Die Leser*innen erfahren von den weiteren Entwicklungen also von kleineren und größeren Erfolgen der verschiedenen Protagonist*innen. Der rote Faden der Brand der Werkstatt bildet einen stabilen Rahmen für die Handlung. Als Nebenstrang erfahren die Leser*innen noch so einiges über die Verwobenheit von Lokalpresse Lokalpolitik und der lokalen Wirtschaft in dem Fall also auch mit der Werkstatt für behinderte Menschen der daraus entstehende Filz kommt ausgiebig wenn auch subtil  im Buch zur Sprache.Ob am Ende rauskommt wer hinter dem Brandanschlag als Widerstand Akt steckt wird hier nicht verraten. Das Buch wird durch ein sehr lesenswertes Nachwort von Ottmar Miles-Paul ergänzt und abgerundet.

Ein paar Anmerkungen zum Schluss.

Schade fand ich, dass die Gewerkschaft nicht ihr Fett weg bekommt, was sie verdient hätte.

Ob die Leser*innen unbedingt erfahren müssen, dass der ermittelnde Polizist eine Ehekrise hat, naja.

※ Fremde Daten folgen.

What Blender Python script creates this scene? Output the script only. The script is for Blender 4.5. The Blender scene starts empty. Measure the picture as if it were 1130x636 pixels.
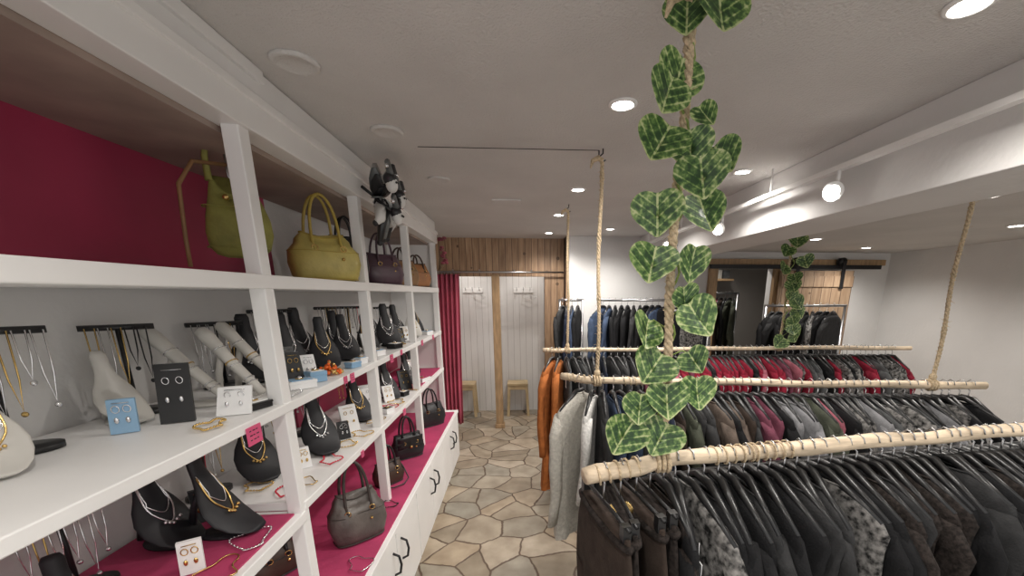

Wirklich geärgert hat mich wo es doch im Buch um Selbstbestimmung geht und auch um Selbstbezeichnungen die behinderte Menschen zu recht einfordern, dass dann Sprichwörter verwendet werden in denen rassistische Fremdbezeichnungen für Nativ Americans gebraucht werden es geht um das Sprichwort I…. Ehrenwort. 

Auch die Metapher 0815, die militärischen Ursprungs ist, hat mich an einer Stelle irritiert. 

Dass sich Katrin Grund an einer Stelle selbst als Sozialt… bezeichnet und somit ihr vom realen Autor (einem Mann) ein sexistischer Begriff in den Mund gelegt wurde, hat mich geärgert. Diese sprachlichen Patzer sollten schnellstmöglich überarbeitet werden.

Das Buch Zündeln an den Strukturen ist ein Manifest für die Selbstbestimmung behinderter Menschen und darf in keinem linken Haushalt und keinem linken Buchladen fehlen.